Its leader Julius Malema has been making some calculated moves that suggest he is hoping to capitalise on the fallout between the current ANC leadership and Zuma’s strong support base in eThekwini and other parts of

KwaZulu-Natal.

He will be hoping that his tea meeting with Zuma at Nkandla and his stance against Zuma’s incarcerat­ion, along with various other actions, will persuade Zuma supporters to “punish” the Ramaphosa-led ANC at the polls by casting a protest vote for the EFF, instead of staying at home.

In the 2019 elections the ANC minimised the negative impact of its fallout with its former president by recruiting him to its election campaign, although he acquiesced begrudging­ly.

This time around, especially after having spent some time in the custody of the department of correction­al services, he may be too angry for the party to even contemplat­e asking him for help.
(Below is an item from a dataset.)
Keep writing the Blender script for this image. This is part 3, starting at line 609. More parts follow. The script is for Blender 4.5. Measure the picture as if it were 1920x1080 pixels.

Besides, his parole conditions as well as the state of his health may not allow it.

Without his tacit endorsemen­t, can the party maintain its majority in eThekwini, given his continued popularity there?

If the ANC loses this metro, which incidental­ly is among those with the highest numbers of registered voters, and fails to gain outright majorities in the other metros where it lost absolute control in 2016, it will truly be on its way to becoming a rural party.

And given that the majority of voters are in the urban centres, it is perhaps safe to say the party’s march out of central government would have begun.